**GIVEN INFORMATION:**
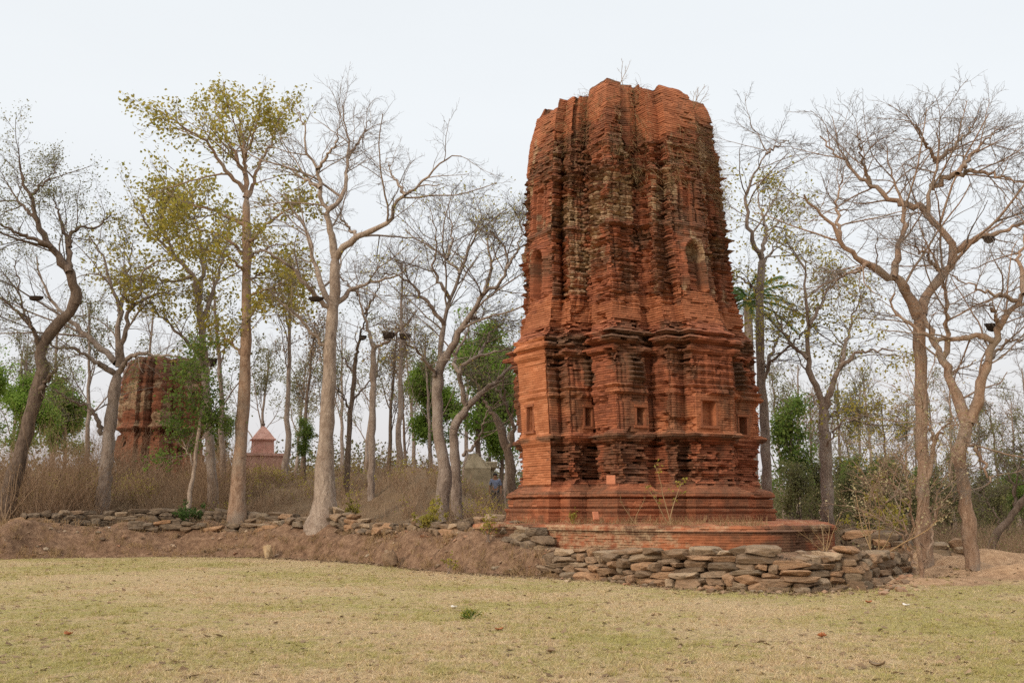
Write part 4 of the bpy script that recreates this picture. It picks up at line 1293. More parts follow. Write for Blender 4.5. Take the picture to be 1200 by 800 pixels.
traced_tree('bare_tree', 'grey tree whose thick limb reaches right to the temple from behind the bent tree', 34.5, [
    ([(536, 575), (533, 540), (532, 502), (544, 484)], 17, 12, 0.0),
    ([(544, 484), (555, 469), (575, 452), (600, 429), (618, 415)], 11, 6, 0.5),
    ([(547, 474), (540, 450), (540, 431), (562, 416), (600, 409)], 9, 4, -1.0),
    ([(540, 440), (532, 420), (545, 395), (560, 360)], 7, 3, 1.5),
    ([(543, 533), (556, 520), (565, 500), (572, 480)], 5, 3, -1.2),
    ([(562, 416), (575, 390), (590, 380)], 5, 2, 1.2, -0.6)],
    M_GREY, M_TWIGD, 7, 0.9)
traced_tree('bare_tree', 'straight grey tree with dark bee combs under its fork', 40.0, [
    ([(435, 560), (436, 500), (437, 450), (438, 407)], 11, 8, 0.0),
    ([(438, 407), (432, 385), (426, 368), (420, 345), (415, 310)], 6, 2, 0.6),
    ([(438, 409), (452, 402), (465, 390), (480, 375), (500, 350)], 5, 2, -1.0),
    ([(426, 368), (440, 345), (450, 320)], 4, 2, -1.5, 0.4),
    ([(420, 345), (405, 330), (395, 315)], 4, 2, 1.2, 0.4)],
    M_GREY, M_TWIG, 8, 0.9)
traced_tree('bare_tree', 'dark slim tree left of the comb bearing tree', 43.0, [
    ([(406, 560), (409, 510), (413, 460), (417, 420)], 9, 6, 0.0),
    ([(417, 420), (422, 395), (430, 370), (428, 340)], 5, 2, -1.0),
    ([(415, 440), (400, 415), (390, 395)], 4, 2, 1.0),
    ([(412, 470), (430, 450), (445, 430)], 4, 2, 1.5),
    ([(411, 480), (395, 455), (378, 440)], 3, 2, -1.5)],
    M_DARK, M_TWIGD, 9, 0.8, M_SAGE, 900, 0.08)
traced_tree('bare_tree', 'dark tree pressed against the left edge of the temple', 37.0, [
    ([(600, 575), (598, 545), (590, 515), (582, 490)], 16, 11, 0.0),
    ([(582, 490), (570, 475), (560, 450), (548, 440)], 7, 3, 1.0),
    ([(596, 530), (602, 500), (592, 470), (590, 440), (598, 415)], 8, 3, -1.0),
    ([(592, 470), (575, 445), (572, 425)], 5, 2, 1.5)],
    M_DARK, M_TWIGD, 10, 0.9, M_SAGE, 700, 0.08)

# ------------------------------------------------------------------ trees right of the temple
traced_tree('bare_tree', 'grey tree rising close behind the right edge of the temple', 33.5, [
    ([(903, 625), (899, 560), (895, 480), (890, 400), (891, 340), (893, 300)], 15, 11, 0.0),
    ([(893, 303), (880, 280), (875, 255), (876, 225), (886, 200), (897, 180), (890, 160), (880, 145)], 8, 2, -0.6),
    ([(893, 300), (897, 270), (890, 240), (888, 215)], 7, 3, 1.5),
    ([(892, 450), (900, 428), (925, 405), (952, 380)], 6, 3, -1.0),
    ([(891, 345), (875, 330), (862, 322)], 6, 3, 0.8),
    ([(893, 310), (908, 290), (915, 265)], 5, 2, 1.6),
    ([(897, 430), (910, 400), (918, 370)], 6, 3, 1.2),
    ([(897, 180), (912, 170), (925, 165)], 4, 2, 0.8, -0.5)],
    M_GREY, M_TWIGD, 11, 1.0, M_OLIVE, 4200, 0.10, leaf_where=lambda u, v, rg: (v > 200) & (v < 330))
traced_tree('leafy_tree', 'upright forked tree with sparse olive leaves behind the corner of the platform', 32.0, [
    ([(971, 640), (969, 580), (967, 520), (965, 480)], 19, 15, 0.0),
    ([(965, 480), (957, 455), (946, 420), (948, 380), (943, 340), (941, 309), (920, 282)], 11, 3, -1.0),
    ([(966, 478), (974, 455), (984, 432), (1000, 416), (1020, 412), (1048, 410)], 11, 4, -0.8),
    ([(984, 432), (992, 400), (1000, 370), (1010, 345)], 7, 3, 1.5, -0.3),
    ([(946, 420), (925, 400), (905, 360)], 6, 3, 1.2, -0.4),
    ([(948, 380), (965, 350), (972, 320)], 6, 2, 1.0, -0.6),
    ([(966, 495), (985, 480), (1010, 476)], 5, 2, 1.4),
    ([(967, 530), (980, 500), (1000, 490), (1020, 500)], 4, 2, -1.5)],
    M_GREY, M_TWIGD, 12, 1.0, M_OLIVE, 3600, 0.10)
traced_tree('bare_tree', 'large spreading bare tree with a broad twiggy crown on the right', 26.0, [
    ([(1086, 668), (1083, 600), (1081, 520), (1079, 440), (1077, 395), (1078, 368)], 18, 16, 0.0),
    ([(1076, 372), (1062, 345), (1051, 327), (1017, 309), (984, 282), (972, 260), (942, 230)], 13, 4, -1.2),
    ([(1079, 368), (1086, 350), (1105, 322), (1118, 300), (1102, 268), (1086, 246), (1090, 222), (1098, 190), (1097, 155)], 13, 3, 0.8),
    ([(1118, 295), (1140, 282), (1156, 275), (1200, 262), (1240, 240)], 8, 3, -1.0, 0.4),
    ([(1086, 248), (1062, 241), (1021, 219), (991, 189), (960, 160)], 8, 3, 1.5, 0.6),
    ([(1092, 219), (1122, 204), (1160, 204), (1200, 215)], 8, 3, -1.4, 0.7),
    ([(1047, 326), (1055, 285), (1060, 245), (1045, 205), (1038, 170)], 8, 2, 1.6, -0.4),
    ([(1098, 190), (1082, 165), (1070, 142)], 5, 2, -1.0, 0.8),
    ([(1098, 190), (1125, 165), (1148, 136)], 6, 2, 1.0, 0.8),
    ([(1122, 204), (1145, 175), (1170, 150)], 6, 2, 0.8, -0.2),
    ([(1021, 219), (1010, 185), (1005, 155)], 5, 2, -1.0, 1.4),
    ([(984, 282), (980, 240), (990, 205)], 5, 2, 1.5, -0.8),
    ([(1017, 309), (1000, 320), (975, 322)], 5, 2, -1.2, -0.6),
    ([(1105, 322), (1085, 300), (1070, 285)], 6, 2, -1.5, 0.3)],
    M_RUST, M_TWIG, 13, 1.12, flare=1.15, limb_w=1.35)
traced_tree('bare_tree', 'ruddy barked tree forked low in a wide letter V at the right', 24.6, [
    ([(1141, 674), (1134, 610), (1127, 552), (1125, 528), (1134, 496)], 22, 17, 0.0),
    ([(1134, 498), (1120, 460), (1106, 425), (1095, 402), (1084, 372), (1068, 350)], 15, 8, 1.5),
    ([(1138, 494), (1147, 460), (1157, 425), (1172, 385), (1192, 352), (1225, 320)], 14, 8, -1.0),
    ([(1107, 428), (1109, 380), (1104, 330), (1092, 300), (1080, 270)], 8, 3, -0.8, 0.8),
    ([(1165, 400), (1140, 395), (1110, 396), (1080, 392), (1060, 375), (1045, 360), (1048, 345)], 8, 5, 0.8, -0.5),
    ([(1172, 385), (1165, 365), (1160, 350)], 6, 3, -0.5, -0.6),
    ([(1192, 352), (1165, 345), (1130, 330), (1115, 322)], 5, 2, -0.8, -0.8),
    ([(1200, 345), (1195, 300), (1205, 260), (1190, 230)], 6, 2, 1.0, -1.0),
    ([(1132, 512), (1145, 530), (1157, 552), (1160, 565)], 6, 4, -0.8),
    ([(1157, 425), (1180, 400), (1200, 400)], 5, 3, 1.2, -0.4)],
    M_RUST, M_TWIG, 14, 1.0, flare=1.15, limb_w=1.2)
traced_tree('leaning_tree', 'small dark tree leaning out of the frame at the far right', 31.0, [
    ([(1157, 655), (1166, 630), (1185, 605), (1203, 580), (1225, 545)], 11, 8, 0.0),
    ([(1190, 598), (1188, 570), (1178, 545), (1170, 525)], 5, 2, 1.0),
    ([(1203, 580), (1205, 550), (1195, 520)], 5, 2, -1.0),
    ([(1175, 617), (1160, 590), (1150, 570)], 3, 2, 0.8)],
    M_DARK, M_TWIGD, 15, 0.8, M_SAGE, 500, 0.08)
traced_tree('young_tree', 'ruddy many stemmed young tree with pale new leaves beside the end of the stone wall', 23.4, [
    ([(1080, 672), (1076, 630), (1078, 590), (1090, 545), (1096, 515)], 8, 6, 0.0),
    ([(1096, 516), (1108, 500), (1122, 486)], 5, 2, -0.5),
    ([(1095, 518), (1086, 495), (1074, 472), (1068, 455)], 4, 2, 0.6),
    ([(1076, 640), (1068, 600), (1064, 560), (1058, 530)], 5, 2, 0.4),
    ([(1070, 660), (1055, 630), (1035, 600), (1015, 575)], 4, 1.5, -0.5),
    ([(1082, 665), (1094, 620), (1100, 580), (1110, 550)], 5, 2, 0.5),
    ([(1074, 660), (1060, 620), (1050, 585), (1046, 550)], 4, 1.5, -0.4),
    ([(1068, 590), (1050, 570), (1030, 560)], 3, 1.5, 0.6)],
    M_RUST, M_RUST, 16, 0.8, M_CREAM, 1500, 0.055, levels=4)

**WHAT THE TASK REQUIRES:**
From the first line of the material down to the line containing "M_DARK, M_TWIGD, 10, 0.9, M_SAGE, 700, 0.08)", inclusive, return each line exactly, skipping any picture.

**TASK OUTPUT:**
Write part 4 of the bpy script that recreates this picture. It picks up at line 1293. More parts follow. Write for Blender 4.5. Take the picture to be 1200 by 800 pixels.
traced_tree('bare_tree', 'grey tree whose thick limb reaches right to the temple from behind the bent tree', 34.5, [
    ([(536, 575), (533, 540), (532, 502), (544, 484)], 17, 12, 0.0),
    ([(544, 484), (555, 469), (575, 452), (600, 429), (618, 415)], 11, 6, 0.5),
    ([(547, 474), (540, 450), (540, 431), (562, 416), (600, 409)], 9, 4, -1.0),
    ([(540, 440), (532, 420), (545, 395), (560, 360)], 7, 3, 1.5),
    ([(543, 533), (556, 520), (565, 500), (572, 480)], 5, 3, -1.2),
    ([(562, 416), (575, 390), (590, 380)], 5, 2, 1.2, -0.6)],
    M_GREY, M_TWIGD, 7, 0.9)
traced_tree('bare_tree', 'straight grey tree with dark bee combs under its fork', 40.0, [
    ([(435, 560), (436, 500), (437, 450), (438, 407)], 11, 8, 0.0),
    ([(438, 407), (432, 385), (426, 368), (420, 345), (415, 310)], 6, 2, 0.6),
    ([(438, 409), (452, 402), (465, 390), (480, 375), (500, 350)], 5, 2, -1.0),
    ([(426, 368), (440, 345), (450, 320)], 4, 2, -1.5, 0.4),
    ([(420, 345), (405, 330), (395, 315)], 4, 2, 1.2, 0.4)],
    M_GREY, M_TWIG, 8, 0.9)
traced_tree('bare_tree', 'dark slim tree left of the comb bearing tree', 43.0, [
    ([(406, 560), (409, 510), (413, 460), (417, 420)], 9, 6, 0.0),
    ([(417, 420), (422, 395), (430, 370), (428, 340)], 5, 2, -1.0),
    ([(415, 440), (400, 415), (390, 395)], 4, 2, 1.0),
    ([(412, 470), (430, 450), (445, 430)], 4, 2, 1.5),
    ([(411, 480), (395, 455), (378, 440)], 3, 2, -1.5)],
    M_DARK, M_TWIGD, 9, 0.8, M_SAGE, 900, 0.08)
traced_tree('bare_tree', 'dark tree pressed against the left edge of the temple', 37.0, [
    ([(600, 575), (598, 545), (590, 515), (582, 490)], 16, 11, 0.0),
    ([(582, 490), (570, 475), (560, 450), (548, 440)], 7, 3, 1.0),
    ([(596, 530), (602, 500), (592, 470), (590, 440), (598, 415)], 8, 3, -1.0),
    ([(592, 470), (575, 445), (572, 425)], 5, 2, 1.5)],
    M_DARK, M_TWIGD, 10, 0.9, M_SAGE, 700, 0.08)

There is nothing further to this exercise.